Pois que Eros é filho da Pobreza, dorme junto às portas, coberto pelos farrapos da noite, sob as estrelas do céu florescente, céu anil. Nem mortal nem imortal. Esconde o seu rosto entre as ramagens, e parte, andarilho e errante. Calando sua beleza. Certa noite mais funda, em que o céu não mostra o oculto pulsar das galáxias do mundo, Eros pergunta a Zeus onde mora a Beleza. Não havia lagos brilhantes onde ver o seu rosto. Não tinha rosto. Sorria de ausência, segurando entre os dedos, o fio velho do ouro deixado pelos montes ao entardecer. A lã entrelaçada do ouro é a corda por onde Eros sobe. Espreita o dia de ontem. Psiqué vagueia por ali, frente ao oceano da memória, a ver o dia partir em dois o coração do tempo.
De si mesmo ferido, Eros adormeceu. Foi acordado por uma borboleta que lhe marcou no ombro uma tinta de amor que o há-de matar.
A voz dos juncos do rio chora, mas os grãos da mesma espécie continuam separados. Lã de ouro, água da nascente levada no bico das águias, dentro do frasco de vidro, ampulheta do tempo, saudade viva do amor. Eros sonha a Beleza e sonhou que morria por amor dela. Lá encontra o perfume deixado por Psique. Julgando ser a sua amada, Eros dormiu o amor de Psique nos braços de Perséfone.
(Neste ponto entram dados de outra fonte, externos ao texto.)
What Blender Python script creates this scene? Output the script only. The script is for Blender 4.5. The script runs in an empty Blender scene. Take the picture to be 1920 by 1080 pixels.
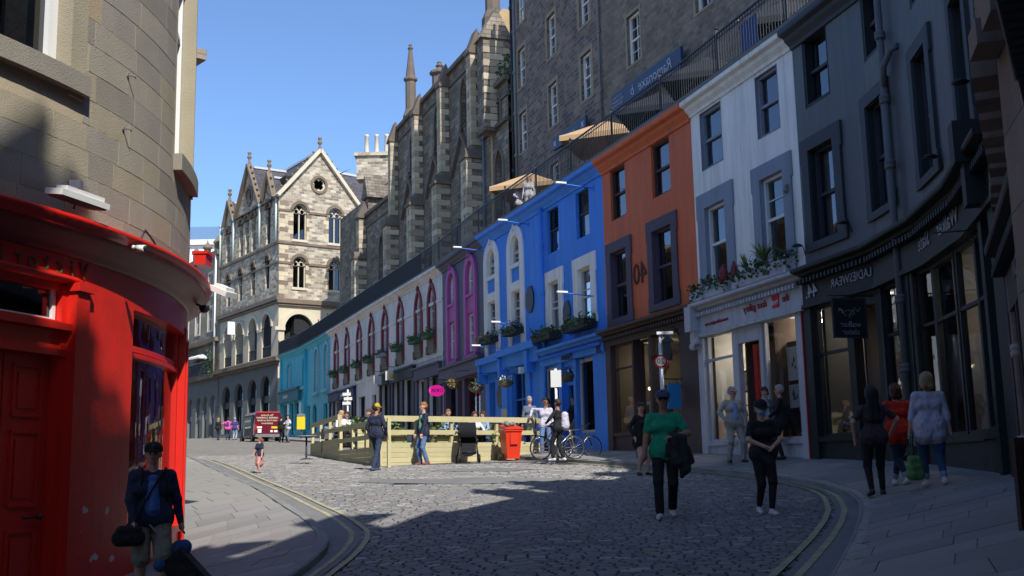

A borboleta marcada no seu ombro voou dali e, até hoje, Eros persegue-a. Hoje visitou o meu jardim.
2 comentários:
"Julgando ser a sua amada, Eros dormiu o amor de Psique nos braços de Perséfone."
navega águas escuras
essa tua alma que não existe
as águas amnióticas do Esquecimento
primordiais
e nunca evanescentes
se fores mulher
Saudades do Futuro
és personificação da morte
sagração do infinito
se fores de Marte
como já fui
és um rasgão de treva coruscante
na noite que habita o dia que nunca nasce
mas claro que és tudo
e mais o que não cabe
na atadura das palavras
Paulo Feitais,
As águas do Esquecimento...
Para os gregos, o esquecimento é filho da noite que por sua vez é filha do Kháos, o vazio primordial de onde vieram as coisas. Ao mesmo tempo em que é o negrume onde o que existe, está suspenso. Kháos ameaça sempre o seu oposto: Gaia, aquilo que existe. Kháos engole a consciência dos seres pensantes –e puxa-os para a não-existência.
Do Kháos, surge o pólo do nada, do indistinto, embaciado, esquecido, inexistente.
Mas esta é só uma breve história que nos leva ao Hades apenas porque uma borboleta (reconheço-a. Acho que é a mesma que aparece todos os anos)apareceu no meu jardim.
Como sabe, os poetas, os invenores de mundos para habitar, não são de lugar nenhum que seja dqui e, tal como os anjos "não têm corpo" a alma é que lhes é o corpo.
Nesta história, como sabemos, Eros e Psiqué são uma e a mesma alma. A mesma princesa que dormia e o amor que a buscava. «Pelo processo divino que faz existir a estrada».
O resto, somo nós a falar a vida que, na mundaneidade das coisas que se agitam muito,às vezes rasga clarões nas águas profundas.
Perséfone é o ciclo das colheitas
Gosta do Hades, mas visita sempre o Mundo.
PS. Não creio ter percebido bem a questão de Marte, quer explicitar, se possível?
Um abraço grato pelas suas palavras.